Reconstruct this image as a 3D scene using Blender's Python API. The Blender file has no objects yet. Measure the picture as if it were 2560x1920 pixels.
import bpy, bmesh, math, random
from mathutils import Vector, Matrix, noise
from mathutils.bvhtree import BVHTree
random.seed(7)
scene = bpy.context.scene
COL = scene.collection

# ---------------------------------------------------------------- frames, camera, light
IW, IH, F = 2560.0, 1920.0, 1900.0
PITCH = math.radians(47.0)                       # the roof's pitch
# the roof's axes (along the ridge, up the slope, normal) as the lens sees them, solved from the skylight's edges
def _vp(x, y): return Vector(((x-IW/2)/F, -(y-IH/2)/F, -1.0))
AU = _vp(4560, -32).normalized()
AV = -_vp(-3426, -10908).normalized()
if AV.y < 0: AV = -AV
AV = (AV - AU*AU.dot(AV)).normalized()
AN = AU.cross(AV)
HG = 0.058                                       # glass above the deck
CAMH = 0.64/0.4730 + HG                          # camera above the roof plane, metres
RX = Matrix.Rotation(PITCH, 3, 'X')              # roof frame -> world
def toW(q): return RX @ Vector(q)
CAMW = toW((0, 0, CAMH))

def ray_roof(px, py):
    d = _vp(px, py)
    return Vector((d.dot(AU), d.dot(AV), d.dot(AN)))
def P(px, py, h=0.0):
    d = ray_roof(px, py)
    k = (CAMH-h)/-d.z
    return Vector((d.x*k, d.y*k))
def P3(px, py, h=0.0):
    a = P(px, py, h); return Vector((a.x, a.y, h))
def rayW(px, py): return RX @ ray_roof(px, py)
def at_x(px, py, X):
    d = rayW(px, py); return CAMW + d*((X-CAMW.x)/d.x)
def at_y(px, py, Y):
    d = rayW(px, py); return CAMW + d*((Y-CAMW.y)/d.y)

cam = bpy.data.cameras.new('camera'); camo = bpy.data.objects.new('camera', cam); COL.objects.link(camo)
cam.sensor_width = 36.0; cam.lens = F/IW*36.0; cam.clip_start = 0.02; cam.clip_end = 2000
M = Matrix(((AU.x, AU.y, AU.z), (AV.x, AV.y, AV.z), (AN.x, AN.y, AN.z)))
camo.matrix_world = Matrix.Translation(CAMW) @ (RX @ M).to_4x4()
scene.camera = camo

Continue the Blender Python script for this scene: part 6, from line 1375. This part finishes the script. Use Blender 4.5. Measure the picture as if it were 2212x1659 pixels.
--------------------
Return every line of the preceding records in which the word "from" appears.

# Exercise output
from mathutils import Vector, Matrix, noise
from mathutils.bvhtree import BVHTree
# the roof's axes (along the ridge, up the slope, normal) as the lens sees them, solved from the skylight's edges
Continue the Blender Python script for this scene: part 6, from line 1375. This part finishes the script. Use Blender 4.5. Measure the picture as if it were 2212x1659 pixels.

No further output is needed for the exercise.